Algorand addresses are derived from the account's original public key, appended with a checksum, and encoded in base 32: IJ3G6V2QVF5FATT724TDL3FL6GJQ3OKMA3EWLB56EVRSPYMSUI4LL5P4YE

NEAR Account IDs

NEAR account identifiers can be one of two types: human-readable and implicit.

Human-readable account IDs must be created by their immediate parent before they can be used. For example, the account identifier app.example.near can only be created by example.near.

Implicit accounts may be used before they are created. (Or, they are created if/when they are used.) They work similarly to Algorand accounts in that the identifier of an implicit account is derived from the public key that controls the account.

Keys

Whereas NEAR accounts may have any number of differently-permissioned keys attached at any given time, Algorand accounts may only have one key at a time. However, an Algorand account may be rekeyed to allow another account to authorize transactions on its behalf. Rekeying revokes the account's original private key.

Storage

There are two types of Algorand smart contract: stateful and stateless. As the name implies, stateless smart contracts (also known as smart signatures) do not have access to permanent storage.

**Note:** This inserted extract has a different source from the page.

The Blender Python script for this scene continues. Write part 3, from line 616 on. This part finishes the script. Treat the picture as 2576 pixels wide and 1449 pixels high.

Stateful smart contracts have access to key-value stores which can store two data types: unsigned 64-bit integers and byteslices (variable-length byte strings). There are two types of data store: the global data store is always available to its associated contract, and the local data stores are associated with an account-contract combination (the only local stores accessible to a contract during a transaction are those specified in the transaction).

NEAR smart contracts only have a contract-global key-value storage location which is always accessible. No account-specific storage location exists; account-specific information must be stored in the global store.

Smart Contracts

Algorand smart contracts execute in the context of the Algorand Virtual Machine (AVM). The native code of the AVM is called the Transaction Execution Approval Language (TEAL), which is a stack-based, assembly-like programming language. Since Algorand smart contracts tend to be smaller than those on other chains, many projects simply write TEAL code by hand.

There are some higher-level programming languages (or similar solutions) that produce TEAL output, namely PyTEAL and Reach.

NEAR smart contracts run in a WebAssembly (WASM) virtual machine, meaning that any language with a WASM compile target could conceivably be used to write a smart contract for NEAR. Currently, Rust is the favored choice, especially since NEAR core is written in Rust as well.

Integration & Interoperability

There are no known interoperability solutions for Algorand-NEAR interaction at this time.